Religia na maturze? MEN: Nie było oficjalnego pisma z Episkopatu

Dodano:   /  Zmieniono: 
Anna Zalewska (fot. men.gov.pl) 
– Mamy 200 zdiagnozowanych problemów, o maturze i zmianie matury jeszcze nie rozmawialiśmy – mówiła Anna Zalewska w Sejmie, odnosząc się do pytań dziennikarzy ws. prac nad ewentualnym wprowadzeniem matury z religii.

Ministerstwo Edukacji Narodowej podkreśliła, że wprowadzenie nowego przedmiotu na maturę trwa co najmniej dwa lata. – Aby zmienić maturę, trzeba zmienić cały system – zaznaczyła i dodała jednocześnie, że w sprawie matury z religii nie było żadnego oficjalnego pisma ze strony Episkopatu.

Według zapowiedzi Zalewskiej, ewentualne zmiany będą wprowadzane bardzo subtelnie. – Chcemy zmienić system tak, aby uczeń i nauczyciel zmiany systemu nie zauważyli – mówiła.

„Przedmiot dyskryminowany ”

16 marca minister Anna Zalewska stwierdziła na antenie TOK FM, że „religia jest przedmiotem dyskryminowanym”. – Religia jest potrzebna tym, którzy zdają na teologię lub zdają do seminarium – mówiła.

Od lat wprowadzenia religii w szkołach domagają się biskupi. – Mamy konstytucję, rozdzielność Kościoła i państwa, mamy konkordat. Jesteśmy zobowiązani do takiego konstruowania zajęć, żeby były lekcje religii – przekonywała Zalewska.

„Matura z religii? Oczywiście, że tak”

Szefowa resortu edukacji była także pytana o możliwość wprowadzenia matury z religii. – Matura z religii? Oczywiście, że tak. Mnóstwo osób zdaje na uczelnie teologiczne. Każdy ma prawo wybrać jako nieobowiązkowy przedmiot na maturze, żeby startując na uczelnię pochwalić się nim – stwierdziła minister edukacji.

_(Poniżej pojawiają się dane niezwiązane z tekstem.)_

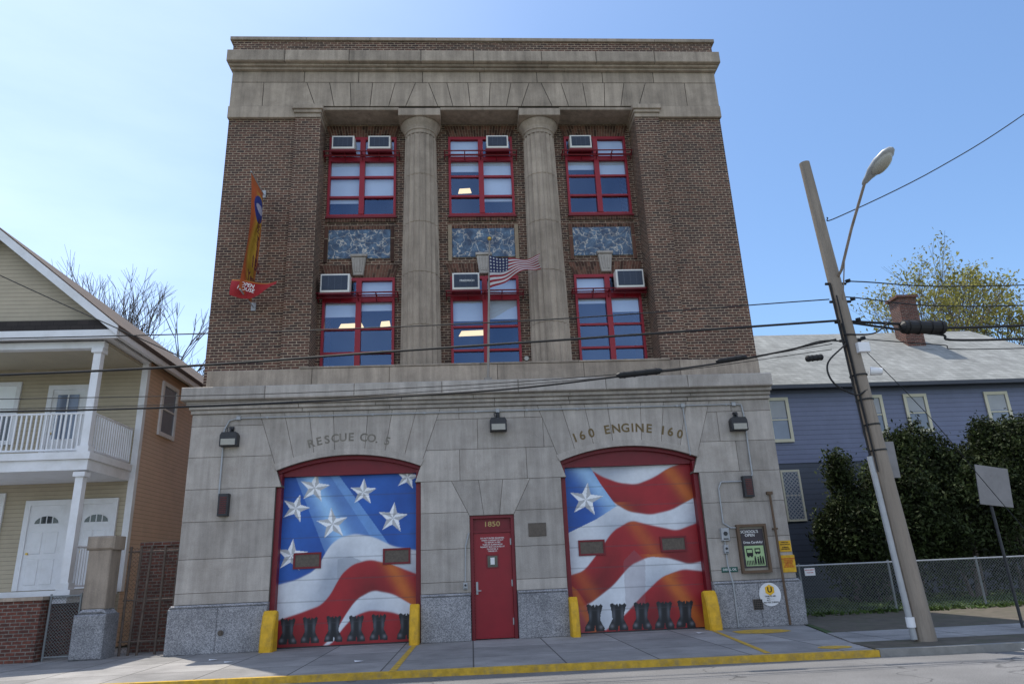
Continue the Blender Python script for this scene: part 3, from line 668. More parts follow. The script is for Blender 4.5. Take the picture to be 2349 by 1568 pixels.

Zalewska stwierdziła, że lekcje religii są takimi samymi przedmiotami jak wszystkie inne. Według minister, „katecheta lub ksiądz jest takim samym członkiem rady pedagogicznej”. Zalewska dodała, że decyzja co do religii na maturze nie została jeszcze podjęta i sprawa jest „przedmiotem debaty”.